2

My environment currently has a Windows 2003 server running terminal services. That server has the visual studio 6 IDE installed. It also is responsible for running a very old ( and poorly built ) VB6 application. I'm currently testing methods for deploying a Windows server 2012 running the RDS role to our employees. One of the major hurdles has been making that legacy VB6 application available to the 2012 RDS server. Up to this point I've only found success in having an RDS client connected to the 2012 server then run a RDP session to the 2003 server to execute the legacy app. I'm trying to make the process of running that legacy app more seamless to the users. Is there a method where I could have a more seamless execution of that legacy app for the RDS clients of the 2012 server? I've been looking at Microsoft's App-V product but am still unsure if this will accomplish what I'm looking for.

Digital ink
  • 490
  • 10
  • 22
  • What happens when you try to run the install/application on the 2012 server? – Greg Askew Jul 25 '14 at 20:19
  • There is no install that I know of. The app was simply built in the IDE and then run locally. Because the development server is a Terminal Services host it was never "installed". The IDE will not install on the 2012 server however and when i try to access the app remotely there are a host of OCXs that fail and after that, many recordsets return empty values. It seemed like a bad idea to chase installation and to try and move to virtualization until the app is re-written. – Digital ink Jul 26 '14 at 00:36
  • Many VB6 apps should work on 2012. It is possible that you may need to select a compatibility mode. – Greg Askew Jul 26 '14 at 12:30

2 Answers2

3

App-V virtualizes the application. Use App-V when the application you want to use runs on your host OS, but doesn’t interact well with other applications on your host OS.

...

MED-V uses a virtual machine to host your application. Use MED-V when the application you want to deploy does not run on your host OS.

(Source: http://blogs.technet.com/b/uspartner_ts2team/archive/2010/04/20/what-s-the-difference-between-app-v-and-med-v.aspx)

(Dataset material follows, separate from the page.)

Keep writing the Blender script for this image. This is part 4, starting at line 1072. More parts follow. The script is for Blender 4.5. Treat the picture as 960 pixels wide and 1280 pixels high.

Whether VB6 is supported or not on Server 2012 and Server 2012 R2 is a rabbit hole. Regardless of it is or not, I would personally not want it installed on my server because it is ancient. Therefore, I would prefer a Med-V solution as opposed to installing VB6 directly on my shiny new server.

Ryan Ries
  • 55,011
  • 9
  • 138
  • 197
  • My thoughts exactly. I need to buy time while the app is re-written. Med-V sounds like it does exactly what I'm looking for. I'm going to go read up on it. – Digital ink Jul 25 '14 at 19:37
  • Med-V does look like its target is my exact situation. Thanks for the info Ryan. – Digital ink Jul 25 '14 at 19:47
  • I've found an issue. Because our business runs 100% on thin clients it looks as if using MED-V on Server 2012 may not be supported or possible. http://technet.microsoft.com/en-us/library/gg548504.aspx – Digital ink Jul 25 '14 at 20:37
0

Well,,,I'm ancient. I still program in VB6 although moving across to VS2010 yet still using the Jet Engine!!!

You need to ensure the appropriate DLLs and OCXs are in and registered in the Windows System directory. Done using an install set. They can be copied and manually registered (regsvr32)

My stuff works on the latest 64bit Servers as VB Applications (GUI) and also VB6 code linked with Apache and PHP...100% robust, never a problem. Never.

I am slowly migrating to VS2010 as seemless as possible. VS2010 screens are crispier than VB6 else no difference. Still using DAO. ADO is mega slow. SQL Server...maybe, but, don't forget, it's all ones and noughts and I was programming when there was no such thing as a "database".